Columns > Losgekoppeld van het riool

Losgekoppeld van het riool

Mijn vrouw voelt het aankomen. Ongedurig loopt ze door het huis. Controleren of alle ramen dicht zijn. Door het raam kijken en zien dat de achtertuin een zwembad is geworden. En praten over regen, wind en hagelstenen. ‘Heeft de straat al eerder zo blank gestaan?’

Nee. Nog niet eerder gingen wind en regen zo tekeer sinds we hier in 1995 kwamen wonen.

En dan staat ze op, loopt weg van de televisie (we kijken ‘Jerry & Marge go large’, leuk en ook nog eens gebaseerd op een waargebeurd verhaal), roept mijn naam en daarna ‘Het lekt!’ Ik laat Jerry en Marge zonder ons large gaan en zie wat ik jaren geleden ook al eens zag. Toen gutste het water via de plafondspotjes van de aanbouw de kamer in. Dat was het moment dat ik niet goed kon zien wat er aan de hand was en besloot de spotjes aan te zetten. Waarop mijn toen pakweg 18-jarige dochter in actie kwam. ‘Zet uit, pap! Zet uit! Geen elektra!’

 

Ik ben leerbaar en laat dit keer de spotjes uit. In plaats daarvan zet ik de uitschuifladder tegen de aanbouw met het platte dak. Ik vraag mijn vrouw de ladder vast te houden en zij verstaat blijkbaar ‘Geef mijn kont een duwtje’. Het is gezellig en helpt niet.
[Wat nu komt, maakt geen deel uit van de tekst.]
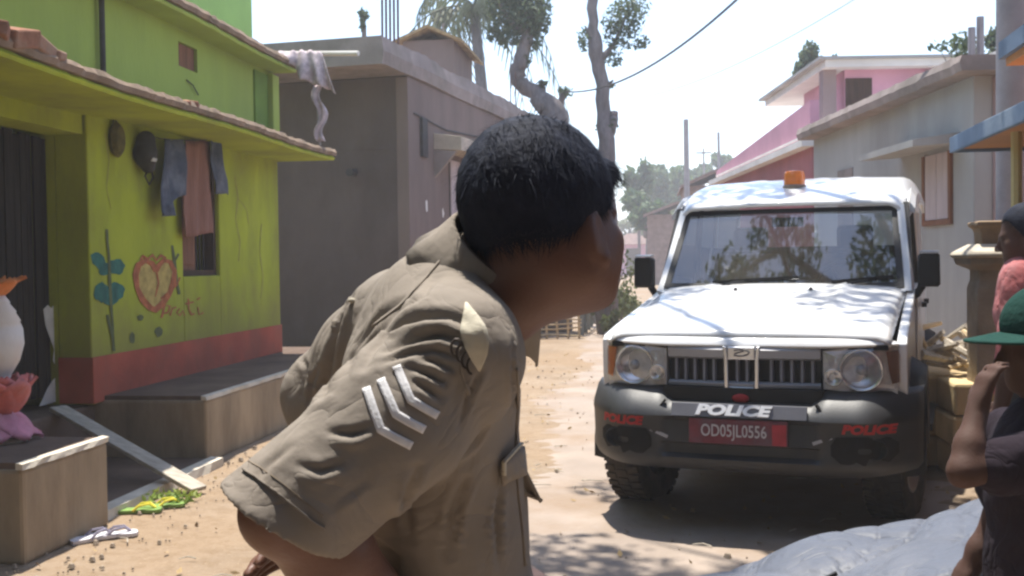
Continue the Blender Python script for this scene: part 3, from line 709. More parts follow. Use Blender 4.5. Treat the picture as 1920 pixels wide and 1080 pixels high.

Ik waag me niet op het met kiezels bedekte platte dak en graai vanaf de ladder met een hand in het gat waar het water een regenpijp in moet en vertikt te gaan.

‘Ik zie het al.’

– ‘Wat zie je al?’

‘Het water kan de regenpijp niet in.’

– ‘Want?’

‘Omdat het water de regenpijp niet in kan.’ In mijn werk binnen gemeentelijke kringen hoor ik steeds vaker de wens om ‘het goede gesprek’ te voeren. Kom maar eens luisteren naar mijn vrouw en mij, beste beleidsmedewerkers, afdelingshoofden en wethouders.

Met mijn hand haal ik wat proppen onbestemd bruin en groen uit de ingang van de regenpijp. Dat helpt niet. ‘Pak een bezem’, probeer ik de leiding te nemen.

Wat of ik met een bezem moet. ‘De steel in het gat steken.’ De steel gaat het gat niet in want het gat maakt een bochtje en de steel vertikt het om dat voorbeeld te volgen. Ik hang nog altijd over de rand van het platte dak, besluit dat het niet erg is dat ik zeiknat ben – het giet nog altijd enorm – en vraag me af hoe ik ooit die uitschuifladder weer af moet zonder een vrouw die dat ding of desnoods mijn kont vasthoudt. Want mijn vrouw staat ineens niet meer onderaan de ladder. Om na enkele minuten weer terug te komen met een zaag.

‘Wat doe je met die zaag?’

– ‘De regenpijp doorzagen.’

‘Dat is heel duurzaam, een regenwater ontkoppelen van het riool. Ik pleitte er al eerder voor. Maar of dit nu het moment is om…’

Mijn vrouw antwoordt niet. Mijn vrouw zaagt.

Het duurt even en dan ben ik de ladder af. De regenpijp is doorgezaagd en dat lijkt te helpen. Er komt water uit. Een beetje. Het sijpelt. Sijpelen is niet genoeg.

‘Hadden we niet een hele lange liniaal?’

Die hadden we zeker. En nog steeds. Ik ga de trap weer op, duw en por de buigzame liniaal in het gat en verdomd – bruingroene proppen floepen uit de afgezaagde regenpijp. Een waterval stort de tuin in.

 

Een kwartier later is het platte dak geen vijver meer, stopt het met regenen in de huiskamer en zegt mijn vrouw tevreden en trots dat we heel kordaat waren. En dat we morgen een dakdekker, een loodgieter en de verzekeringsman gaan bellen. ‘En de krant’, overweeg ik eraan toe te voegen – want tjonge, wat hebben we dat goed gedaan met een bezem, liniaal, ladder, zaag en het goede gesprek.

Ik beaam dat we heel kordaat waren en herhaal nog eens dat we met dat loskoppelen van de regenpijp ook nog eens ontzettend duurzaam zijn. Daar mag wel een vliegvakantie tegenover staan.